Michael Bachelard
http://www.theage.com.au/environment/feuding-climate-camps-seek-gore-blessing-20090711-dgrn.html
WHEN climate change guru Al Gore arrives in Melbourne today, he will find a conservation movement in vitriolic disagreement with itself.
A split has developed between the country's pre-eminent environmental organisation, the Australian Conservation Foundation (ACF), and a bloc of other green lobbyists over the foundation's public support for the Rudd Government's carbon trading scheme.
Both sides will be looking to Mr Gore for any sign that he endorses their position.
ACF chief Don Henry, along with the Climate Institute and WWF, gave public endorsement to the Government's scheme in May, applauding its 25 per cent conditional target for emission reduction. Their comments were promoted by Kevin Rudd and Climate Change Minister Penny Wong.
Mr Henry argued it was "an acceptable starting point" in this year of international climate change negotiations.
But Greenpeace, Friends of the Earth, the Wilderness Society and state-based conservation councils were angered at what they saw as a cynical political compromise. They argue 25 per cent is far too little and, in any event, will never be achieved given the conditions placed by the Government.
They recently launched their "plan B", which included a series of carbon reduction ideas but not a trading scheme, which is the centrepiece of the Government's policy.
The ACF lost members over its stance, including prominent former employee Dr Mark Diesendorf, who said the group had made "a terrible mistake".
Until now, rival organisations have been reluctant to publicly express their anger because of an unspoken agreement that they be polite to each other. But climate campaigner Clive Hamilton has declared the end of that agreement. He told The Sunday Age that Mr Henry and ACF president Ian Lowe were used by Mr Rudd and Senator Wong, that the ACF had been "done over" and had made a "serious strategic error" that would allow the Government to lock in bad policy for decades.
Mr Henry said it was the first time he had ever heard personal criticism of his position.
Mr Gore, a Nobel Prize winner and former US vice-president, is addressing two groups during his flying visit — the ACF's "climate summit" and a new think tank called Safe Climate Australia.
Mr Gore will launch Safe Climate Australia at an invitation-only Docklands breakfast tomorrow in front of a 1000-strong crowd from the investment, science and political communities. The group will not buy into the political debate as it tries to raise $1.5 million a year to find ways to "de-carbonise" the Australian economy.
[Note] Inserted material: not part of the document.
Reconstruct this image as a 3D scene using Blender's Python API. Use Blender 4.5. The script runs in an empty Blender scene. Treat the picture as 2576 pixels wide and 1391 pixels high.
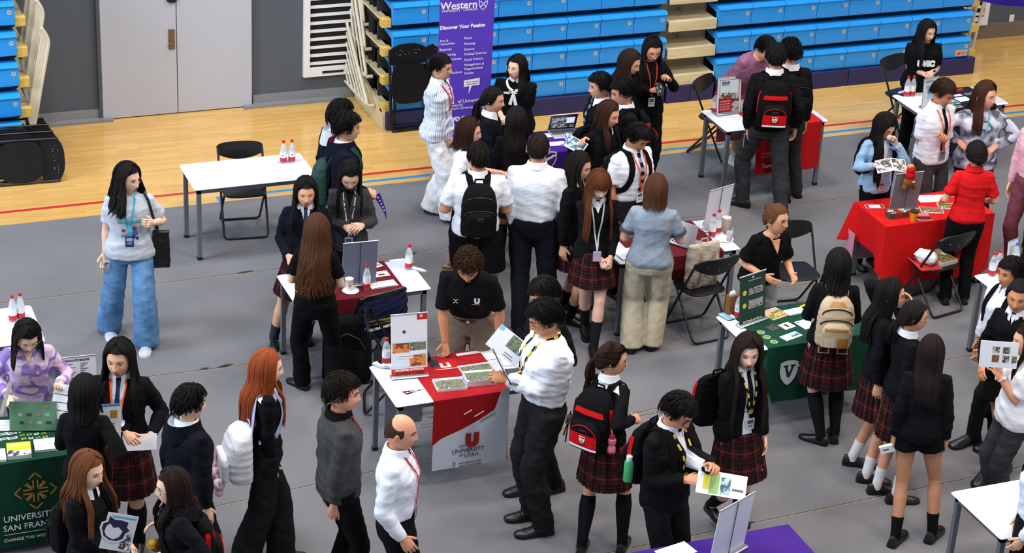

In the political context, though, Mr Gore's every utterance will be closely watched.
Mr Henry, who is close to Mr Gore, wrote in a May email to members that "Al Gore has let me know that he thinks it is 'great news' that Australia has moved to the 25 per cent target".
But Mr Hamilton, author of Scorcher, the Dirty Politics of Climate Change, said he hoped to see Mr Gore "seriously criticise" the Government's target, though he conceded he was more likely to avoid the topic altogether.
Mr Gore has been dancing around a similar split in the US over its carbon trading legislation, the Waxman-Markey Bill. He has supported that law, which includes a 23 per cent emissions cut, despite the complaint that it lacks ambition and includes too many compromises.
Amplifying these splits is a broader argument over what carbon target the world should be aiming for. Whereas political forums, including Copenhagen later this year, aim at best to stabilise atmospheric carbon dioxide at 450 parts per million, an assertive group of scientists and activists argue that the planet can afford no more than 350 parts per million.
The atmosphere currently contains 385 parts per million, and growing. A 350 target means creating a zero-emissions economy almost immediately — the cessation of coal-fired power, finding an alternative to fossil fuel for transport, refitting buildings and industry for energy efficiency, and reinventing agriculture. Hence the need for a Safe Climate Australia think tank to work out how to get there.
The 350 argument is moving into the mainstream. Mr Gore is a "350 man", and even the ACF has now adopted it as a target, though other activists are puzzled at how they reconcile this with their agreement with the Government.
Mr Henry said the fight was over tactics, not policy.
But Mr Hamilton and others, such as the author of Climate Code Red, David Spratt, say Mr Henry's position is a betrayal. Mr Spratt has described the deal with the Government as a "political strategy that will lead to disaster", while Mr Hamilton says the ACF has been a political patsy. "When the election comes along, the Rudd Government is going to use the ACF endorsement of the Carbon Pollution Reduction Scheme for all it's worth."